BES — Battle Encoder Shirasé vs Alternatives: Which CPU Limiter Should You Use?

How BES protects your PC from unwanted CPU usage

  • What it does: BES (Battle Encoder Shirasé) throttles a target process by repeatedly suspending and resuming its threads so the process consumes less CPU time overall.

  • How it works (mechanism): BES monitors the selected process and enforces a duty cycle: it lets the process run for a short interval, then suspends it for a short interval. Adjusting the suspend/resume ratio effectively limits average CPU use (e.g., running 50% of the time ≈ ~50% CPU).

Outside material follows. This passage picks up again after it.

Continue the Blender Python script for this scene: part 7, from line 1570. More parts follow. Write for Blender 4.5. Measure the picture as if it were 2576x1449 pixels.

  • Implementation details:

    • Targets processes by name or PID.
    • Uses Windows suspend/resume APIs (thread-level suspension) rather than modifying process priority or affinity.
    • Portable, lightweight, and runs without complex drivers.
  • Benefits:

    • Reduces background process impact so foreground apps remain responsive.
    • Prevents thermal throttling and reduces fan/noise on laptops.
    • Useful for fixing game stutter caused by background CPU-heavy tasks.
  • Limitations & caveats:

    • Not a precise percentage limiter—it’s an approximate average based on timing.
    • Suspending threads can cause instability in some applications (network/file operations, real-time tasks).
    • Some system processes should not be limited; limiting critical services can cause errors.
    • Requires appropriate permissions to control certain processes.
  • Practical tips:

    • Start conservative (e.g., limit to 70–80%) and lower if needed.
    • Test each target for stability.
    • Use for CPU-bound background tasks (encoders, miners, heavy scripts) rather than latency-sensitive apps.